Fall Art at Forest Ridge

By Tracy Mintz, Visual Arts Teacher

 “Art washes away from the soul the dust of everyday life.” —Pablo Picasso

Fall is here and Forest Ridge student artists are enjoying their time back in the art studios. They are busy learning how to use the pottery wheel to make beautiful and functional clay artwork; painting and drawing fall pumpkins and still life scenes; and learning how to use linoleum block printmaking techniques to illustrate some of their favorite book passages and song lyrics. Students are engaged and thoughtful, and these creative endeavors will soon be visible in art displays around campus.

Art students are also spending time in the new “art lounge” space that is providing a wonderful still (or sometimes energetic and noisy) space for students to gather and create. Some are meeting there to study, eat lunch, or just spend 15 quiet minutes painting a summer scene they photographed while on vacation.

In addition to our student artwork, you will also see new paintings hanging in classrooms, teaching spaces, staff offices and common areas. The artwork was created this summer by our faculty and staff as a community-building art project. The paintings were worked on as community paintings, with each staff member painting on each other’s canvases, then completing their artwork and finally adding a word of inspiration or affirmation that they would like to see embodied in this 2019-2020 school year. Words like Hope, Courage, Persist, Believe, Love, Curiosity, Faith, Magic and more adorn the brightly colored paintings that were made by the hands of many. Each painting has a unique voice, yet staff members worked together to create them.

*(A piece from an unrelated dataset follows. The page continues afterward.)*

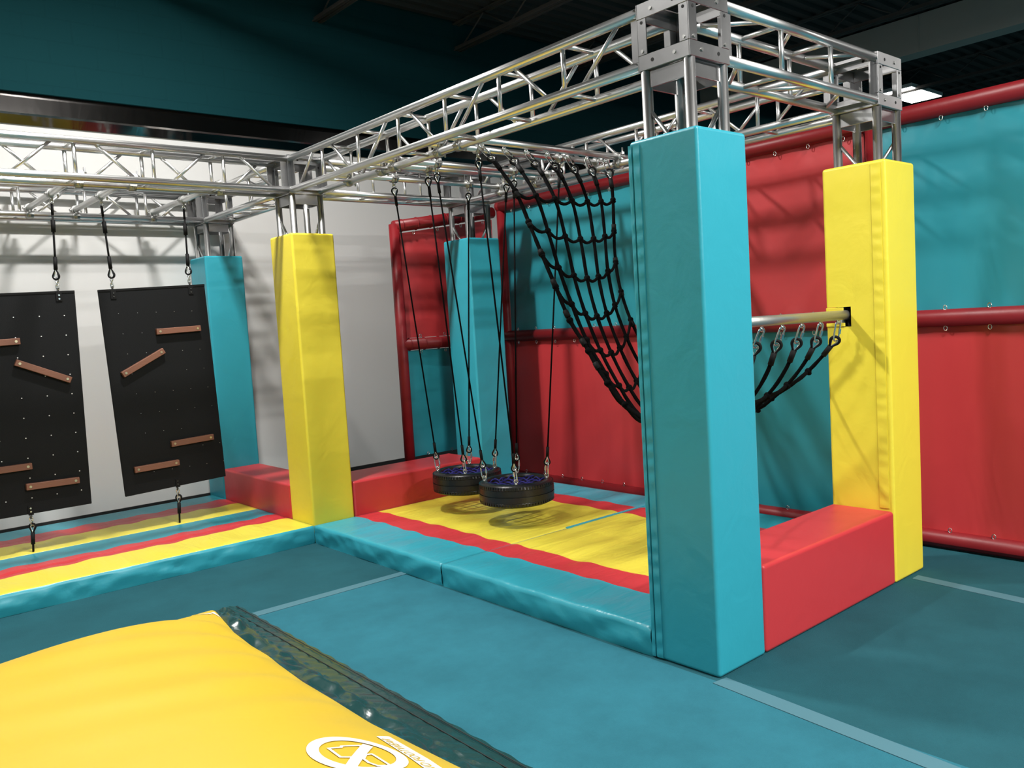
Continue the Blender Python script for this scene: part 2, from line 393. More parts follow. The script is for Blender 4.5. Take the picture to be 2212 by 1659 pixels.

Many of our staff members began the process with the same words our students sometimes voice; statements like, “I am not an artist” or “This is not my comfort zone.” As staff members washed out their paintbrushes after the activity or attached their chosen word to their brightly covered canvas, the realization that they had created a work of art that was filled with joy and self-expression brought smiles to faces, and sounds of admiration and excitement as the artwork was shared with one another.

Taking the time to slow down, play, envision, express, engage and persist, just as our student artists do while they are creating, really did help our staff “wash away some of the dust of everyday life.”